For occlusion, we added a deterministic, texture-based bar blocker. It’s deliberately simple and cheap, but it’s also exactly controllable. That makes it a practical tool for leave-one-category-out tests where you want to exclude an occlusion type from training and then measure whether a model learns to generalize anyway.
What it looks like in supervision space
The flow fields make the dataset’s intent obvious: the same scene can go from “clean and easy” to “ambiguous and occluded” without changing the underlying motion scenario.
In the raindrop case, parts of the scene become partially unreadable, and the flow map reflects that complexity at boundaries and around occlusions. In the cleaner case, motion is easier to follow and the flow stays smoother. Having both under the same scenario taxonomy is what lets you separate “the model can’t handle rotation” from “the model can’t handle occlusion layered on top of rotation.”

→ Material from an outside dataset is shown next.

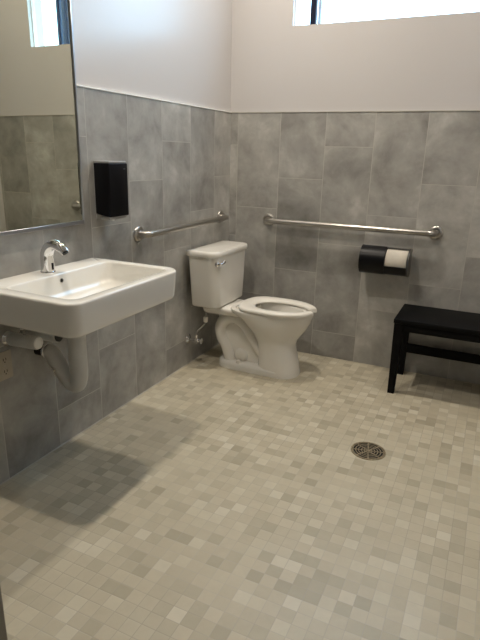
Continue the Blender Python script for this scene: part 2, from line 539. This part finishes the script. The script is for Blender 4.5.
# ================================================================= soap dispenser
dy0, dy1, dz0, dz1, dd = -1.432, -1.294, 1.047, 1.290, 0.10
sd = thing('soap_dispenser', (0.0, (dy0 + dy1) / 2, dz0 - 0.015), 'black soap dispenser with a grey back plate on the wall right of the mirror', 'dispenser')
bm = B(); box(bm, 0.0005, 0.006, dy0 + 0.012, dy1 - 0.002, dz0 - 0.012, dz1 + 0.006, 0, 0.002)
obj('back_plate', bm, M['grey'], sd)
bm = B(); loft(bm, [[(x, y, z) for (x, y, z) in [(p[2], p[1], p[0]) for p in rrect(dz0 + i, dz1 - j, dy0 + i, dy1 - i, xx, r, 5)]]
                    for xx, i, j, r in ((0.0062, 0.010, 0.004, 0.005), (0.05, 0.004, 0.003, 0.005), (dd - 0.005, 0.0, 0.003, 0.005), (dd - 0.001, 0.002, 0.004, 0.005), (dd, 0.004, 0.006, 0.004))])
cv = obj('cover', bm, M['black'], sd, 50)
bm = B(); box(bm, 0.0065, 0.095, dy0 + 0.006, dy1 - 0.004, dz1 - 0.003, dz1 + 0.007, 0, 0.003)
obj('top_strip', bm, M['grey'], sd)
bm = B(); box(bm, 0.03, 0.085, dy0 + 0.010, dy1 - 0.004, dz0 - 0.014, dz0 + 0.001, 0, 0.003)
obj('push_bar', bm, M['grey'], sd)
bm = B(); box(bm, dd - 0.002, dd + 0.0008, dy1 - 0.034, dy1 - 0.020, dz1 - 0.030, dz1 - 0.025, 0, 0.001)
obj('badge', bm, M['smoke'], cv)
bm = B(); lathe(bm, (0.055, dy0 + 0.07, dz0 - 0.014), (0, 0, -1), [(0, 0.007), (0.008, 0.006), (0.010, 0.004)], 16)
obj('nozzle', bm, M['white_metal'], sd)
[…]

Outcome: targeted evaluation, not just a leaderboard number
Using the generated dataset, we evaluated a range of optical flow architectures and found a consistent pattern: earlier CNN baselines struggle once you introduce rotation-heavy camera motion or compound motion with occlusion, while more modern architectures such as RAFT and FlowFormer hold up better and benefit more predictably from targeted fine-tuning. The most reliably difficult corner case was camera rotation combined with occlusion, which matches the intuition that long-range correspondence plus missing regions is where local cues stop being enough.

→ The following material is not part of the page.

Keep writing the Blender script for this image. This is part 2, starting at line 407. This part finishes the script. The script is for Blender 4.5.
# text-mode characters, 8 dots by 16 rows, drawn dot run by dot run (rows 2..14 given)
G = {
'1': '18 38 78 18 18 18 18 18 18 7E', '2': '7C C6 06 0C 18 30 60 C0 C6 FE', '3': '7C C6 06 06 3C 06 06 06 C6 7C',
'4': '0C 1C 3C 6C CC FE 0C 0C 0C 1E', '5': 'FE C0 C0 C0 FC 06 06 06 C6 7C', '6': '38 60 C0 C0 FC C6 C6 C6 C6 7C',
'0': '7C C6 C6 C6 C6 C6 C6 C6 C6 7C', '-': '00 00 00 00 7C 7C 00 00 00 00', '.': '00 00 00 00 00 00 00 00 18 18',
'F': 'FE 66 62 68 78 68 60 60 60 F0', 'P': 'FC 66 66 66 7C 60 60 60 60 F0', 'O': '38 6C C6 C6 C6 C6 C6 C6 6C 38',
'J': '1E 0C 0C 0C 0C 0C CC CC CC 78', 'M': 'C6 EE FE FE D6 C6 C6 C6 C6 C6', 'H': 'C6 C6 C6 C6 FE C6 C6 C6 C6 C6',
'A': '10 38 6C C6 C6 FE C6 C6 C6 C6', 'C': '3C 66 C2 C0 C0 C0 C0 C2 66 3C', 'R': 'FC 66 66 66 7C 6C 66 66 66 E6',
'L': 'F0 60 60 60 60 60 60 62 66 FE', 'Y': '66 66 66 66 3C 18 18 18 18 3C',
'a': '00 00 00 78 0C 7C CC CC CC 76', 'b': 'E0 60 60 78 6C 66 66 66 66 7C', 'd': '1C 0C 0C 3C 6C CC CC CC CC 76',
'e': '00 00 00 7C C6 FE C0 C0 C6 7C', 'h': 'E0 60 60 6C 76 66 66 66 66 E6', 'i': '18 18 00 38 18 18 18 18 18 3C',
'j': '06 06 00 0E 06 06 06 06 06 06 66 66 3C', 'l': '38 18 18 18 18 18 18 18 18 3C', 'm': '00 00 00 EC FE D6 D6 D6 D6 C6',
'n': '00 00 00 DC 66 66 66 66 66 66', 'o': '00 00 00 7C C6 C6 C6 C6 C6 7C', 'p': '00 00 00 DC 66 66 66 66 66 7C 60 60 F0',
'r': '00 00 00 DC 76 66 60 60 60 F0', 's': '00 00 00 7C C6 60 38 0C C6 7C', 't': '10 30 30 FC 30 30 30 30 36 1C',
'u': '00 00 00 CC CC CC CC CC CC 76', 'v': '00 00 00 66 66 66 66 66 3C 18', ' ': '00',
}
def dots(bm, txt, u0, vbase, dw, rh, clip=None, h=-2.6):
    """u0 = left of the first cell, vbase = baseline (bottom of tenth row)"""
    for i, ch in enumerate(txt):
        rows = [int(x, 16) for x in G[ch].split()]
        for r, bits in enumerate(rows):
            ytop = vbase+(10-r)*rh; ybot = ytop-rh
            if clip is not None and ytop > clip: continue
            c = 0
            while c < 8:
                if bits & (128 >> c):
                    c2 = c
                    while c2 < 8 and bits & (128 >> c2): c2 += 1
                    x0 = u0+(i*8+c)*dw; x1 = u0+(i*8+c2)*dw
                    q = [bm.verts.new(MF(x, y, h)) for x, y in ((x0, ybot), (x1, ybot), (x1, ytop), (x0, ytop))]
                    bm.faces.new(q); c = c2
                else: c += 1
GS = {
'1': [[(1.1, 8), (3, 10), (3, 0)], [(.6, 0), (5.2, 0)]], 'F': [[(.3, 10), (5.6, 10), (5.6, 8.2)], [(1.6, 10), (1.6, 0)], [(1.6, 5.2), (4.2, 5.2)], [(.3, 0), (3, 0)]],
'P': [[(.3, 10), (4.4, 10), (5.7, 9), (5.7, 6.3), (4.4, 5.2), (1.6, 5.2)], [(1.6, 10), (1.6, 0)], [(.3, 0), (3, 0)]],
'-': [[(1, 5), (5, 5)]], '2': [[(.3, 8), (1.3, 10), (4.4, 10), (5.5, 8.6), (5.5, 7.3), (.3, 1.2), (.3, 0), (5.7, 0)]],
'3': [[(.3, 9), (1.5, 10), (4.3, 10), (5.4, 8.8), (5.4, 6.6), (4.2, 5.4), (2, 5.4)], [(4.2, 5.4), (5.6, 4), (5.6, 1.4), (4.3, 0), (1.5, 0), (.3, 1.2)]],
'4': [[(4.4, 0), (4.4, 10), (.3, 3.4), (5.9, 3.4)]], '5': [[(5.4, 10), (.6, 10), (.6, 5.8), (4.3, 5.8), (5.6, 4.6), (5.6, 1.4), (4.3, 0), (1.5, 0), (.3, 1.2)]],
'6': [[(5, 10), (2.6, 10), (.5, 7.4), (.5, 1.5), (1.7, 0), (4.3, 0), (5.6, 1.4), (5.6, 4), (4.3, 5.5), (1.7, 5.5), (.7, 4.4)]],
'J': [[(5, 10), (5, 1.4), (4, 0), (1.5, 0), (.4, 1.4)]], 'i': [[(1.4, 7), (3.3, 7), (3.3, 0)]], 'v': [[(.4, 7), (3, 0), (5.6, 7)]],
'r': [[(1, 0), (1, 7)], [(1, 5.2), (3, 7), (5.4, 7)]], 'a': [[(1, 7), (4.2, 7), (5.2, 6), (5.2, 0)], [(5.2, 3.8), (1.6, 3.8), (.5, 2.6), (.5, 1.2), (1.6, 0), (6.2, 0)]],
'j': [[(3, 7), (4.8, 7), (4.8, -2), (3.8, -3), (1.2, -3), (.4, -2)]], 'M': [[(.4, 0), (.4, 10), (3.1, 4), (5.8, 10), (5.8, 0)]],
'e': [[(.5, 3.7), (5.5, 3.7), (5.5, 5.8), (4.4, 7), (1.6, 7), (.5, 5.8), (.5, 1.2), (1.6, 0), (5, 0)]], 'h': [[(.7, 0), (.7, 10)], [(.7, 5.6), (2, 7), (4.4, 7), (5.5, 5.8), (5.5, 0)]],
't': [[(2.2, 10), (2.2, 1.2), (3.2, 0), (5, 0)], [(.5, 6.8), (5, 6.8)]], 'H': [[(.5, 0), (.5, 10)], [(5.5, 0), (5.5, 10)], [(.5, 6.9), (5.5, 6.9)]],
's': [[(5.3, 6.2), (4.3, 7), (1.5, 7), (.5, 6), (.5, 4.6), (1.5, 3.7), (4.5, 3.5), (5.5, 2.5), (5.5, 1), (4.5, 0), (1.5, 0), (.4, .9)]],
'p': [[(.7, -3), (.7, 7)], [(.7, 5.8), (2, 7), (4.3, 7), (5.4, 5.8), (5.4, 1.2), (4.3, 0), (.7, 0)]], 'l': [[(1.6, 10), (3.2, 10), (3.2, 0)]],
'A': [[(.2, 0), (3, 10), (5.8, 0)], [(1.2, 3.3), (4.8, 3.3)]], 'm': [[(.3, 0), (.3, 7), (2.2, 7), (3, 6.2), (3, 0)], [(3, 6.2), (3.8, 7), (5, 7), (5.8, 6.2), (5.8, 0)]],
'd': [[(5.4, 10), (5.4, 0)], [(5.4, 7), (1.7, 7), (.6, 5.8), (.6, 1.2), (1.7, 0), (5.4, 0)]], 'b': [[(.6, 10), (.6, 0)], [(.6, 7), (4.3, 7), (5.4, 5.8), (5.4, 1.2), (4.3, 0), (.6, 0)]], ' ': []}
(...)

This work is described in the CVIU preprint “Customizable Motion Scenario-based Dataset Generation for Optical Flow Evaluation” (Hooshyaripour, Liao, Lang, Neumann, Petriu). The code for the generator and dataset organization is open sourced on GitHub at the link above.
If we extended this further
The next natural direction is to expand beyond rigid motion: articulated/deformable objects, rolling shutter, and more domain randomization in materials and lighting, while keeping the same scenario-first organization. The goal would stay the same: make “stress-testing optical flow” something you can do deliberately, not something you hope happens when you download a big dataset.